L'action tendant à l'engagement de la responsabilité quasi-délictuelle de sociétés en raison d'agissements dolosifs susceptibles d'avoir conduit une personne publique à contracter avec l'une d'entre elles, à des conditions de prix désavantageuses, qui tend à la réparation d'un préjudice né du contrat lui-même et résultant de la différence éventuelle entre les termes du marché effectivement conclu et ceux auxquels il aurait dû l'être dans des conditions normales, doit être regardée, pour l'application de ces principes, comme trouvant son origine dans le contrat, y compris lorsqu'est recherchée la responsabilité d'une société ayant participé à ces agissements dolosifs sans conclure ensuite avec la personne publique.

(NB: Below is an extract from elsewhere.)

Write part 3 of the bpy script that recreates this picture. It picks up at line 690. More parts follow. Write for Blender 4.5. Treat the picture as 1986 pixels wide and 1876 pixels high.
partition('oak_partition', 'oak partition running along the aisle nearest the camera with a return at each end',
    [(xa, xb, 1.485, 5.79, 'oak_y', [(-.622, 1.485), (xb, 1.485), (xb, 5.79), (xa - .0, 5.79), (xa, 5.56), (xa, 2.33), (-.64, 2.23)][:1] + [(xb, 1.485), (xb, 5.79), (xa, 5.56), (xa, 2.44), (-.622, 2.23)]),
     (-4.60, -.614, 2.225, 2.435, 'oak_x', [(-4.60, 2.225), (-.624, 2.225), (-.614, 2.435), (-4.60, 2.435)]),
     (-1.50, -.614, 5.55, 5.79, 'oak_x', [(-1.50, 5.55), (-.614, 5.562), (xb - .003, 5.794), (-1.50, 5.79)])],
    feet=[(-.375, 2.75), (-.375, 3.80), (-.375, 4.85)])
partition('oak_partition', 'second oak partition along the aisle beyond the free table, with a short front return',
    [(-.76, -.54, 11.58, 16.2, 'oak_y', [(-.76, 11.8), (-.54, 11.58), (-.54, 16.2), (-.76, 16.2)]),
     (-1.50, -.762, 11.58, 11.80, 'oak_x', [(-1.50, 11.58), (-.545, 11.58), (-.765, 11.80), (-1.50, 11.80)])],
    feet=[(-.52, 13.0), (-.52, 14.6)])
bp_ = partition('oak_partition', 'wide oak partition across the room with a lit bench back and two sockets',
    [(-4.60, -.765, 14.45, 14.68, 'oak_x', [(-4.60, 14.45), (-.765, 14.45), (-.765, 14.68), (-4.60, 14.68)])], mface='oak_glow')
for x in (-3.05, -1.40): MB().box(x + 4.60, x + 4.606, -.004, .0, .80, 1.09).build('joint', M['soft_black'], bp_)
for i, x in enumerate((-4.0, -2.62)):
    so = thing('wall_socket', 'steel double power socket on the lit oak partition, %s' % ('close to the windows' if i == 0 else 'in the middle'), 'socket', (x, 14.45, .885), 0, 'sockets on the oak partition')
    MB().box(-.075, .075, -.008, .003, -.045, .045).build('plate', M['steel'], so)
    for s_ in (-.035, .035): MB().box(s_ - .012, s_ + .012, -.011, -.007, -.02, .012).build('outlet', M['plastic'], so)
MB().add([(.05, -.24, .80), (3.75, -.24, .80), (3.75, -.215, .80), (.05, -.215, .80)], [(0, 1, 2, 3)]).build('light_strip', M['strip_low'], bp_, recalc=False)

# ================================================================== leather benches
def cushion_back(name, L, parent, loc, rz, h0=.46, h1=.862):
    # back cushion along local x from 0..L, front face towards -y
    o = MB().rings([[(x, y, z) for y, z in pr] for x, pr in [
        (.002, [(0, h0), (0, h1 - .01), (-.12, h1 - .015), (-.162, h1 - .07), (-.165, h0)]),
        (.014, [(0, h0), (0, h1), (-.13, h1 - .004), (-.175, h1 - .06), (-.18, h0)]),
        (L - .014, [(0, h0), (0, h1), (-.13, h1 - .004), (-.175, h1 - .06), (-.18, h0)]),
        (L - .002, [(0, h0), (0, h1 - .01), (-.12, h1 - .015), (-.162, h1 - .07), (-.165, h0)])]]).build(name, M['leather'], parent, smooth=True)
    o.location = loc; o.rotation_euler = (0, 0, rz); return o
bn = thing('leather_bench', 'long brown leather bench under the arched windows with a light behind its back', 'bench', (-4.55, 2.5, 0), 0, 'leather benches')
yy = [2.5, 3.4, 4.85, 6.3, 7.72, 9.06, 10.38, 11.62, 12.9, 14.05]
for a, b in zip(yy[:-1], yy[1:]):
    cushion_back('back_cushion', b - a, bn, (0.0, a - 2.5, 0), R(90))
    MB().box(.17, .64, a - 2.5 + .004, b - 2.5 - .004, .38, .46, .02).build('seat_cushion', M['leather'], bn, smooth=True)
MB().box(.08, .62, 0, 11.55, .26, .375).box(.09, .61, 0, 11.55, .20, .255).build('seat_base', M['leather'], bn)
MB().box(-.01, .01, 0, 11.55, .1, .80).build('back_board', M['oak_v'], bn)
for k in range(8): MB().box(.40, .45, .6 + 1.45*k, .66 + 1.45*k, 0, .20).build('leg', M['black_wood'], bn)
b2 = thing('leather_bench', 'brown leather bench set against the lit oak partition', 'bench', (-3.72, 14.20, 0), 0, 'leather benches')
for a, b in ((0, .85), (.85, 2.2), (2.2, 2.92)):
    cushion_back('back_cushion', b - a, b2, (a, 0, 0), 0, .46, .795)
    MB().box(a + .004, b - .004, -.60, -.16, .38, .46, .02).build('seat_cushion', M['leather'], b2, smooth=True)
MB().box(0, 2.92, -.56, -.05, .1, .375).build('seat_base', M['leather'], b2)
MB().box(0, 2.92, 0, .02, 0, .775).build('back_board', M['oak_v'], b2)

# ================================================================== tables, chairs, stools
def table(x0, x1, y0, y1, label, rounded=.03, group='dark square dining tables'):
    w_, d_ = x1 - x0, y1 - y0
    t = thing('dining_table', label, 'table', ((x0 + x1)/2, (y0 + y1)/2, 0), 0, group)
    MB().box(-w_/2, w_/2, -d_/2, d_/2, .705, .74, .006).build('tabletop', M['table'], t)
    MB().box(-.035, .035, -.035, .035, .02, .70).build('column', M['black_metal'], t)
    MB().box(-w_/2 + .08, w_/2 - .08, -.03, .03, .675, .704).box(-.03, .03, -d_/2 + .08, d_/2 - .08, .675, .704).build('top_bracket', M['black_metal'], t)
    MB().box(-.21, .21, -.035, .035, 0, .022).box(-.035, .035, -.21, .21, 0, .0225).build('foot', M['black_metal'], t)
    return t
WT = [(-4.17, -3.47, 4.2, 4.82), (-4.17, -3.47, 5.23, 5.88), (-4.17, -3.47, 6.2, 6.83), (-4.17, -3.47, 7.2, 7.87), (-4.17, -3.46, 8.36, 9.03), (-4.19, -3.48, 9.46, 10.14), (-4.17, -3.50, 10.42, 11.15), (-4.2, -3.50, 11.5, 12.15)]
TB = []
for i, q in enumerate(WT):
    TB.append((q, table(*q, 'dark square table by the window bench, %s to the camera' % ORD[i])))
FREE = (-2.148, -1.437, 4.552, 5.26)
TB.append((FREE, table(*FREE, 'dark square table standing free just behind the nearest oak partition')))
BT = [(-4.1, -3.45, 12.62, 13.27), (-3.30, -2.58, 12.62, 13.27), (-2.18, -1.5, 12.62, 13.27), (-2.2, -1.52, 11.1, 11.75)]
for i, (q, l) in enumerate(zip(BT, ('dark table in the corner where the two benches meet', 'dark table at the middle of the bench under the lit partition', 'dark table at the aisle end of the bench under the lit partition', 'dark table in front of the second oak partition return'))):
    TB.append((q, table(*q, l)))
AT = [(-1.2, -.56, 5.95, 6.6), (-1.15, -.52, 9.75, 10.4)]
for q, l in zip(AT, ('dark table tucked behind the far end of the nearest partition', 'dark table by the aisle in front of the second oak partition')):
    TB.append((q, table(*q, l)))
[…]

Faits. Par une décision du 22 décembre 2010 (n° 10-D-39 N° Lexbase : X9268AHQ), l'Autorité de la concurrence a condamné la société requérante, ainsi que sept autres entreprises, pour avoir participé entre 1997 et 2006 à une entente visant à se répartir au niveau national les marchés publics de signalisation routière et à en augmenter les prix.

Par un arrêt, devenu définitif, en date du 29 mars 2012, la cour d'appel de Paris (CA Paris, pôle 5, ch , n° 2011/01228  N° Lexbase : A8128IG7) a confirmé cette sanction dans son principe en se bornant à diminuer son quantum pour certaines des entreprises concernées, mais non pour la société X.

Décision. En déduisant de ces constats, par un arrêt suffisamment motivé, d'une part, que le comportement fautif de la société était en lien direct avec le surcoût supporté par le département de l'Orne lors de l'exécution des marchés à bons de commande passés en 1999, 2002 et 2005 et, d'autre part, que sa responsabilité solidaire était engagée, alors même qu'elle n'avait présenté qu'une offre en 2002 et aucune en 1999 et 2005, la cour administrative d’appel (CAA Nantes, 27 avril 2018, n° 17NT01719  N° Lexbase : A2881XPE) n'a pas commis d'erreur de droit et n'a pas inexactement qualifié les faits qui lui étaient soumis.

Décision n° 420491

La cour administrative d'appel (CAA Nantes, 16 mars 2018, n° 17NT01526 N° Lexbase : A2907XPD) s'est fondée, pour évaluer l'ampleur du préjudice subi par le département au titre du surcoût lié aux pratiques anticoncurrentielles, sur la comparaison entre les marchés passés pendant l'entente et une estimation des prix qui auraient dû être pratiqués sans cette entente, en prenant, notamment, en compte la chute des prix postérieure à son démantèlement ainsi que les facteurs exogènes susceptibles d'avoir eu une incidence sur celle-ci.

En estimant implicitement qu'en l'espèce cette chute des prix ne résultait pas de l'augmentation de la pondération du critère du prix dans les marchés postérieurs ou de la réduction alléguée des marges bénéficiaires des entreprises concernées, la cour n'a pas dénaturé les pièces du dossier (cf. l'Ouvrage "Marchés publics" N° Lexbase : E6798E9N).